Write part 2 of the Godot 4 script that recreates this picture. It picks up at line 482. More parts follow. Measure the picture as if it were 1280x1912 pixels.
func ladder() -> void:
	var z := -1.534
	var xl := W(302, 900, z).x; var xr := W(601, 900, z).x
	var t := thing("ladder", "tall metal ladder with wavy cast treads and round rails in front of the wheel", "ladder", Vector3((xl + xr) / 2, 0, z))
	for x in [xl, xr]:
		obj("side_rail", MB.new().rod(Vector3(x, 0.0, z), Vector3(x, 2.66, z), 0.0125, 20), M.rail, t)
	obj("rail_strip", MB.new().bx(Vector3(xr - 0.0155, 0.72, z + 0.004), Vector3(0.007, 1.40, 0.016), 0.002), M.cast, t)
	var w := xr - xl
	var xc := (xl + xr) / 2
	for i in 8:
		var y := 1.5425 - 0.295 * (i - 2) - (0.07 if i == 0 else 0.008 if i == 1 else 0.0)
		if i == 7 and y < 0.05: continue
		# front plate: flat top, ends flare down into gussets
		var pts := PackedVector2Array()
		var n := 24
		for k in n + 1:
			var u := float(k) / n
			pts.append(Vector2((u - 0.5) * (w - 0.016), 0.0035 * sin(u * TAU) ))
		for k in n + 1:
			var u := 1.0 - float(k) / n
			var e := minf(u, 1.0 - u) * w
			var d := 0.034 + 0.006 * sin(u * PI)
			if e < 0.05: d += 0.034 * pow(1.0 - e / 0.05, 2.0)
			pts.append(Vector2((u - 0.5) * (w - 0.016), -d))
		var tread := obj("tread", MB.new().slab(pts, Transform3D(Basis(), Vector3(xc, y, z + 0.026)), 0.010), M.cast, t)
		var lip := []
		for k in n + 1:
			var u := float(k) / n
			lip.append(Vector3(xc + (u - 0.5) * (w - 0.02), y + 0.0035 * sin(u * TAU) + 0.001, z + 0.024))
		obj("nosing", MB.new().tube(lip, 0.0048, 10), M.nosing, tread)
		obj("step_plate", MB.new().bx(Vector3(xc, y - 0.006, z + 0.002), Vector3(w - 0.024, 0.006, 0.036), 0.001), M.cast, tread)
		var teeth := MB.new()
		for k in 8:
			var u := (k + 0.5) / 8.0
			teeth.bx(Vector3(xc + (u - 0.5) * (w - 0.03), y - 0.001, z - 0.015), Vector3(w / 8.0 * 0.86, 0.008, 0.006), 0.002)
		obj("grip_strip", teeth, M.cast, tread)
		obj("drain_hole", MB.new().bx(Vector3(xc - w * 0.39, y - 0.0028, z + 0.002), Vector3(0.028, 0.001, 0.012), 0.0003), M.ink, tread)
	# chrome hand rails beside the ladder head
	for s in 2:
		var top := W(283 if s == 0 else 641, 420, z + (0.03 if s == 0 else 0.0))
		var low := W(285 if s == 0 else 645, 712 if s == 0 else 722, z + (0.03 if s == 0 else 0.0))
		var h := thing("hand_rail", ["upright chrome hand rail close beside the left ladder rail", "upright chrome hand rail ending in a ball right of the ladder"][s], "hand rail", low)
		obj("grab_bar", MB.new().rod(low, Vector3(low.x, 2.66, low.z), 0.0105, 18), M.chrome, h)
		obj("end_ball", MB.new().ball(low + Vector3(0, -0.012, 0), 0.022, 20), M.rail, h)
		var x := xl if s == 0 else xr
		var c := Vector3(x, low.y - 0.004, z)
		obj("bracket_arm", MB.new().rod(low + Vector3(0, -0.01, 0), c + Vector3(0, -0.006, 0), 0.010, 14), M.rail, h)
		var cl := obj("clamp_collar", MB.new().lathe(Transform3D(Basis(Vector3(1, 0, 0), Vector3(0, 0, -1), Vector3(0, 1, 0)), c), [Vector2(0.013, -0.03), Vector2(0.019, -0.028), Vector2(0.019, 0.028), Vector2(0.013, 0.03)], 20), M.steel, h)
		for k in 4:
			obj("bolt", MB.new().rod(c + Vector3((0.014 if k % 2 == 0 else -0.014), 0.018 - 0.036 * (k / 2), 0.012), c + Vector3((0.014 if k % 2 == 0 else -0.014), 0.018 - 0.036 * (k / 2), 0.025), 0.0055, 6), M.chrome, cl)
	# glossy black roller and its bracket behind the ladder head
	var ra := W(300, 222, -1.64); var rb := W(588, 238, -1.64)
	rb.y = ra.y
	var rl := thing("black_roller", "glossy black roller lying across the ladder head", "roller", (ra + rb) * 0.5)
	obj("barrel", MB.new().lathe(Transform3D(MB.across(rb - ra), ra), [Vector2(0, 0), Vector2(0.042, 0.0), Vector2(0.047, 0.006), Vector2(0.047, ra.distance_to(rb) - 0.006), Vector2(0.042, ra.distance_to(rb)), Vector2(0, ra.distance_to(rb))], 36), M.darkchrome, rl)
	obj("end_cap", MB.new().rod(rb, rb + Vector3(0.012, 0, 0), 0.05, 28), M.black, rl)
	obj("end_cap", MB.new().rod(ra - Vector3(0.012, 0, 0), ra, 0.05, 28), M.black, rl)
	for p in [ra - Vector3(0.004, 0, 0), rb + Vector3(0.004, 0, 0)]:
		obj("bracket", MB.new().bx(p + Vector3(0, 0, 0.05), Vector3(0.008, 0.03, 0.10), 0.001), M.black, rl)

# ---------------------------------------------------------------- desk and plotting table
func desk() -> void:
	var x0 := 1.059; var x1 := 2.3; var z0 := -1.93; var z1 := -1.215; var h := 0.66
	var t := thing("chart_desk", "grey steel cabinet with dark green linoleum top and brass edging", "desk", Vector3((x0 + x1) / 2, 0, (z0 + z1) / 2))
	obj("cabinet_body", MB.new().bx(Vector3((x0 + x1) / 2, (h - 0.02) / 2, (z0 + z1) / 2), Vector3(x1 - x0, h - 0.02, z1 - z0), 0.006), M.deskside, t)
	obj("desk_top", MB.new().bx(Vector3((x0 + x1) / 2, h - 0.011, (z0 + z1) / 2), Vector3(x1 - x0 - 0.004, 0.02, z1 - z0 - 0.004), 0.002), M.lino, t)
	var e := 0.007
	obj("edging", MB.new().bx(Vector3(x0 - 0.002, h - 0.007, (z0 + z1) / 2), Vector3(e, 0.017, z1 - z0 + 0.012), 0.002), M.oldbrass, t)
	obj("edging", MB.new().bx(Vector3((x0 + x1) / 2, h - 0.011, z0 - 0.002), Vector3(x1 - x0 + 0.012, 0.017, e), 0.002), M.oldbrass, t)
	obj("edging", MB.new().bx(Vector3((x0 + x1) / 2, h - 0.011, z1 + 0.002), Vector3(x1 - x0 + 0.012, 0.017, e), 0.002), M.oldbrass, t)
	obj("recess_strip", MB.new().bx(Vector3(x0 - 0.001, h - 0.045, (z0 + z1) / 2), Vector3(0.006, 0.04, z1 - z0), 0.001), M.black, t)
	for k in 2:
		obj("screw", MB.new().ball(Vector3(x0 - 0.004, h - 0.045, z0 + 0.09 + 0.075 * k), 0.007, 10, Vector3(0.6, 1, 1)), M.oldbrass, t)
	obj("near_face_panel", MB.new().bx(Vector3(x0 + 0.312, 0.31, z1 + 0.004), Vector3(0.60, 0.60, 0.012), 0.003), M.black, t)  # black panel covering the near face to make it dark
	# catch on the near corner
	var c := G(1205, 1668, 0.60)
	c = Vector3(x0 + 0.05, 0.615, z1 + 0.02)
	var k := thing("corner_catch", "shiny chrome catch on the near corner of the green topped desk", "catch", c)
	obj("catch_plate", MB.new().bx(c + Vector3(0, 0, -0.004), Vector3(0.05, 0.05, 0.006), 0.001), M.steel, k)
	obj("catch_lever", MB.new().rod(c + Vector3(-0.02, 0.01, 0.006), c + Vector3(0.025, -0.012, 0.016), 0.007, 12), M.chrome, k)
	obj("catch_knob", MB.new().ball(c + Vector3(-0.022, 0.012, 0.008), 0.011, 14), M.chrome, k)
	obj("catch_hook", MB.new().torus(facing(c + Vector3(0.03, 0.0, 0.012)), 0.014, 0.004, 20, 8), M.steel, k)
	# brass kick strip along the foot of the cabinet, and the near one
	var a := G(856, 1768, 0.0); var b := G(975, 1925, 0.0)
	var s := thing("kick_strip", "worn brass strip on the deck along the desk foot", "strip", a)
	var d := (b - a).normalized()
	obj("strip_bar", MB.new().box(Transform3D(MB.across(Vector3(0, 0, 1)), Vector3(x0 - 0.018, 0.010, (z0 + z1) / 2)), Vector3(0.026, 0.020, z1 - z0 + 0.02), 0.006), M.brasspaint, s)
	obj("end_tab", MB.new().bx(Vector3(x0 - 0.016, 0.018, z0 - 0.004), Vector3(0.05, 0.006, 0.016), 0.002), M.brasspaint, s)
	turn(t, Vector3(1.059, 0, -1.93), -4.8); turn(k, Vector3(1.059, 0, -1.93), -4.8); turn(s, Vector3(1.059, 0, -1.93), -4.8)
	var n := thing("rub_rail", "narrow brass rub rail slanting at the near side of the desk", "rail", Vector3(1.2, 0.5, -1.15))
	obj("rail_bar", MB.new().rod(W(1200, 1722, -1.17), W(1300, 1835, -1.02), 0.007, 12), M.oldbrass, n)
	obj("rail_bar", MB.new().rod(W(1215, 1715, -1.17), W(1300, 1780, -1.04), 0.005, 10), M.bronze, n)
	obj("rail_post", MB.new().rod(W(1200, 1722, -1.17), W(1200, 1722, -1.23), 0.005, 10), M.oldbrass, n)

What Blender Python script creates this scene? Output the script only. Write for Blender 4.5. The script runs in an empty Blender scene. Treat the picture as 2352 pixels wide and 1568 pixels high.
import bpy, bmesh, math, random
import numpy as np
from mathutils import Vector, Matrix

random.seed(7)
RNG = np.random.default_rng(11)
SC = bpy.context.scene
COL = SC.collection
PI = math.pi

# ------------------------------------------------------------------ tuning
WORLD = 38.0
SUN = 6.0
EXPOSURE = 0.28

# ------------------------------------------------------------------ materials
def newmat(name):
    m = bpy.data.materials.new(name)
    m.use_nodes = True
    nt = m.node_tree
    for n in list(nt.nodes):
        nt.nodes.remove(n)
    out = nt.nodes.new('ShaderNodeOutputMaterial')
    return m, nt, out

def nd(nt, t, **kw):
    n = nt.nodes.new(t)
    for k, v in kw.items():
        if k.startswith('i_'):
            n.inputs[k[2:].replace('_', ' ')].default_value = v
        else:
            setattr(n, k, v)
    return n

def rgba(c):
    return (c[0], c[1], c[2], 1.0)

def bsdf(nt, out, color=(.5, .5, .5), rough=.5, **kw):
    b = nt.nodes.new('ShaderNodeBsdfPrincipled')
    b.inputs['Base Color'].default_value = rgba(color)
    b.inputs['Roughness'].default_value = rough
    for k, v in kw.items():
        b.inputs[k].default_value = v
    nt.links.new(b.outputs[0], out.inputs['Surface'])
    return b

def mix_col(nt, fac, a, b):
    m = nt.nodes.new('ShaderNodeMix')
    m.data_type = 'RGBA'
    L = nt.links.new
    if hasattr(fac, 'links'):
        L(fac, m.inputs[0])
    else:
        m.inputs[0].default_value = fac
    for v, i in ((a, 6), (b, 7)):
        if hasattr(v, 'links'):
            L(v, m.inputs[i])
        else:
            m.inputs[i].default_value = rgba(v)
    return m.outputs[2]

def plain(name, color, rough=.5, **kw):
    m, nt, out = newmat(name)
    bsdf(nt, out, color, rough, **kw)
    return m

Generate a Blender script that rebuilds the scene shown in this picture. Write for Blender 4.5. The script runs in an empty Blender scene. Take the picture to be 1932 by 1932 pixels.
===============
From the entries above, give again exactly the lines running from the line with "What Blender Python" to the line with "from mathutils import Vector, Matrix"; include both of those lines.

The solution:
What Blender Python script creates this scene? Output the script only. Write for Blender 4.5. The script runs in an empty Blender scene. Treat the picture as 2352 pixels wide and 1568 pixels high.
import bpy, bmesh, math, random
import numpy as np
from mathutils import Vector, Matrix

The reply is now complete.